Escape of mass in homogeneous dynamics in positive characteristic
Alexander Kemarsky, Frédéric Paulin, Uri Shapira
TL;DR
The paper reveals a striking contrast between positive and zero characteristic dynamics for $A_\infty$-periodic measures on the space of $2$-lattices as one moves along Hecke rays. By embedding the problem in Bruhat–Tits trees and Hecke trees, the authors prove linear growth of $A_\infty$-orbits, establish uniform escape of mass along all rational rays, and show that uncountably many rays induce escape or accumulation on measures not absolutely continuous to the homogeneous one. A key innovation is an effective equidistribution for sector-spheres, derived from exponential decay of matrix coefficients, which underpins the exotic mass-accumulation phenomena along Hecke rays.
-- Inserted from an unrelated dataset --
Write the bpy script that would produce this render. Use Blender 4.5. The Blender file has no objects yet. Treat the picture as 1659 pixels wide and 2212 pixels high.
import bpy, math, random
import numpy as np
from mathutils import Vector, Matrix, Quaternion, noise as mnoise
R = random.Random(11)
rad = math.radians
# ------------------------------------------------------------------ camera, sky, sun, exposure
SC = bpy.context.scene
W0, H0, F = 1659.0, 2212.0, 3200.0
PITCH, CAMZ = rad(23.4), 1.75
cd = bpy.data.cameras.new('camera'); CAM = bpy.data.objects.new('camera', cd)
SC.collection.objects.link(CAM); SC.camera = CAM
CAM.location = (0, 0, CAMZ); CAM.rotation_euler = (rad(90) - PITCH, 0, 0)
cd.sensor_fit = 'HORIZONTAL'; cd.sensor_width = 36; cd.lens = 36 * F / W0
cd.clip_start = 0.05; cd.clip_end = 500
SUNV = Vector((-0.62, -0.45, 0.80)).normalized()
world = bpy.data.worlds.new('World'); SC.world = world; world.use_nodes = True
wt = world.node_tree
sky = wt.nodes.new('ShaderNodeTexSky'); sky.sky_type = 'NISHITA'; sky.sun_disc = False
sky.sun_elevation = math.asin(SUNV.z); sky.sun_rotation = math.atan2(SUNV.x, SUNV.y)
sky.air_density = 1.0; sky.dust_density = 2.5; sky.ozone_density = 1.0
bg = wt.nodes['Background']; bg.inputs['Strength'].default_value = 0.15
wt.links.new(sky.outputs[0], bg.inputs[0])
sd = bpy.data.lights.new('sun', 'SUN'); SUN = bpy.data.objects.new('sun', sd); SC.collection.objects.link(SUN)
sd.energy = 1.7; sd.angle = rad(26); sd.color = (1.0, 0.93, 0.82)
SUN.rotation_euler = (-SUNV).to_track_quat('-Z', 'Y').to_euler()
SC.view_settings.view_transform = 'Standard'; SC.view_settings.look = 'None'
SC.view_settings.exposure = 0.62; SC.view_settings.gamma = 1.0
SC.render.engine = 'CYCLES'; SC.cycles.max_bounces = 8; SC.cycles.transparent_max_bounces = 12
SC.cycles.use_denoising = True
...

Overall, the results highlight deep arithmetic- dynamical differences in function fields and open questions about genericity and the structure of escaping sets in positive characteristic.
Abstract
We show that in positive characteristic the homogeneous probability measure supported on a periodic orbit of the diagonal group in the space of 2-lattices, when varied along rays of Hecke trees, may behave in sharp contrast to the zero characteristic analogue; that is, that for a large set of rays the measures fail to converge to the uniform probability measure on the space of 2-lattices. More precisely, we prove that when the ray is rational there is uniform escape of mass, that there are uncountably many rays giving rise to escape of mass, and that there are rays along which the measures accumulate on measures which are not absolutely continuous with respect to the uniform measure on the space of 2-lattices.